Montenegro: Football, Politics, and Cocaine
By Miranda Patrucic (OCCRP) and Dejan Milovac (MANS)
The Mogren Football Club of tiny Budva, Montenegro thrilled fans in 2009, winning the Montenegrin First League title and qualifying for a chance at the UEFA Champions League for the first time.
The team did well but lost in the second round of qualifying play in mid-July. But team officials conspired only two days later to deal the club a far bigger blow: the club director gave away the land used as the team’s longtime stadium, which sits on a valuable piece of property just 50 meters from the sea in the heavily built-up tourist haven of Budva.

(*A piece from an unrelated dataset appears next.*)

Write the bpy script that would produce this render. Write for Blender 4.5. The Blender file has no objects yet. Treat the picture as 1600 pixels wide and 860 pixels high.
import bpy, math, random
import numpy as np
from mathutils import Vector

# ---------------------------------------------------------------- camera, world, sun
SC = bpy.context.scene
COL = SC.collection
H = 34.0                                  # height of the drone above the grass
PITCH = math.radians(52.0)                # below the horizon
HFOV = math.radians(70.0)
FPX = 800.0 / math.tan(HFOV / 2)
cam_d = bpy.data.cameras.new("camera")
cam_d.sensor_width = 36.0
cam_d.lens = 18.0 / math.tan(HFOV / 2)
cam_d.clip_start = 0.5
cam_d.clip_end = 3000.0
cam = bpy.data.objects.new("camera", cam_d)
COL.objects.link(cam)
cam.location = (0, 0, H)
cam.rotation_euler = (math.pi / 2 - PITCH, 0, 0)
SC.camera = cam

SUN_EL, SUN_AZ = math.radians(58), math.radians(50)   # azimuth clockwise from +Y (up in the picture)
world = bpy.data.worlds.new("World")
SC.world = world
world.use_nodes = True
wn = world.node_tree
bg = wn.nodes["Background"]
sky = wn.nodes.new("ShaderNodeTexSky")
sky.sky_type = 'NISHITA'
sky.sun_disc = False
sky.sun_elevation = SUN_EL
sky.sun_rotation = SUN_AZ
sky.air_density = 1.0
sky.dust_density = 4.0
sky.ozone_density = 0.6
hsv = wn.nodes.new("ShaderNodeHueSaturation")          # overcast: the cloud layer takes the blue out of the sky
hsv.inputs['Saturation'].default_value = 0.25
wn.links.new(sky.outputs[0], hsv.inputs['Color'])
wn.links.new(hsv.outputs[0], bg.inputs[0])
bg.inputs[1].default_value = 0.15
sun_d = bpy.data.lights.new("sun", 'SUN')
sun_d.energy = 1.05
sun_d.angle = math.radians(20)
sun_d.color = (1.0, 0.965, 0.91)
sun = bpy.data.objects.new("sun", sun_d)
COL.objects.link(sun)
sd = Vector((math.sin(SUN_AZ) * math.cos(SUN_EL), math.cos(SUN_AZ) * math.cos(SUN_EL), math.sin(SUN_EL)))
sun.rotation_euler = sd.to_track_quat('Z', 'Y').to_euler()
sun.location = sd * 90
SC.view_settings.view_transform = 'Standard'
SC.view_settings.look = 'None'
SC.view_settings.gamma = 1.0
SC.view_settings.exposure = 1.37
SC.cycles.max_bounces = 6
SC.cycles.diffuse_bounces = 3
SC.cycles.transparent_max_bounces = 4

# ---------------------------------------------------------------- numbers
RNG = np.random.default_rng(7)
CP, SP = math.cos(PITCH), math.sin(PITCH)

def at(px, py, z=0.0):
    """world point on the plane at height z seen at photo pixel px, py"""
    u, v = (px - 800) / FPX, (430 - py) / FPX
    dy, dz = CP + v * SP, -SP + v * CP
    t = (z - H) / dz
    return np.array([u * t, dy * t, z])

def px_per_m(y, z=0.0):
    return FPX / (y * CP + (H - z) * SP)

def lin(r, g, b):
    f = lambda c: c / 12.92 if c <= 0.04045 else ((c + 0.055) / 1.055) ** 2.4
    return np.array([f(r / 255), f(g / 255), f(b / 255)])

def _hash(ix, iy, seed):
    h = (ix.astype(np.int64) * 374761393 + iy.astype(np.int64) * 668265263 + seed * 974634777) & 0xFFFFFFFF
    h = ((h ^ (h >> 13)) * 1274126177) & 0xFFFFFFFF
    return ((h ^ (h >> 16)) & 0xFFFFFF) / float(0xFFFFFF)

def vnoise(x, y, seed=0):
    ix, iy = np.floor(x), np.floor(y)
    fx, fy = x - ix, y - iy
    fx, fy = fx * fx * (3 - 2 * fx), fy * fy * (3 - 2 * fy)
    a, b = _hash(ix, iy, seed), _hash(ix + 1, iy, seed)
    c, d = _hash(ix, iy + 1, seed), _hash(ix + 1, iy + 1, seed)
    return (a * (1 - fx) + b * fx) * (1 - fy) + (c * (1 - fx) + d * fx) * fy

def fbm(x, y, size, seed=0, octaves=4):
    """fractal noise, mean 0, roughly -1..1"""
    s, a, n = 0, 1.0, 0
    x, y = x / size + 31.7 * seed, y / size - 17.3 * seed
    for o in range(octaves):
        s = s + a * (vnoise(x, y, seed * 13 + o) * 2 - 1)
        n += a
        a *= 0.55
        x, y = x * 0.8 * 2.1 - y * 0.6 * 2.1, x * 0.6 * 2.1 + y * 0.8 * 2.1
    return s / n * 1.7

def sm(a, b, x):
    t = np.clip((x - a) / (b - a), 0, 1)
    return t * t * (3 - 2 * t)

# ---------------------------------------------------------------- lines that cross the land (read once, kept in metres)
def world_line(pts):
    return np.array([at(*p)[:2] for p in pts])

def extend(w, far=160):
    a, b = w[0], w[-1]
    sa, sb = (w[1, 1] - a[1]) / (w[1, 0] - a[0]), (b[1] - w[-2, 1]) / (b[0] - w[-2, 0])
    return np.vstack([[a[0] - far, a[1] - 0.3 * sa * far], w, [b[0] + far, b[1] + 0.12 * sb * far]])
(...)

It is the only large tract of land near the beach remaining in Budva.
The land was publicly owned and not his to give.
The deal remained secret for three months, until the contract was mysteriously distributed as a flyer across Budva naming the new owners. Faced with public scrutiny, the director said the investors, a man from France and one from Switzerland, would present a design for the land in a few months.
He lied, and with a reason.
Business records obtained by the Organized Crime and Corruption Reporting Project (OCCRP) show that club director Boro Lazovic had made a secret deal with Darko Saric, the indicted leader of a powerful Balkan criminal organization that has for years trafficked cocaine from South America into Europe.
The deal is one of many in Montenegro that has linked business, government and organized crime in a tightly wound relationship. These unholy alliances have increasingly given Montenegro an international reputation as a criminal state.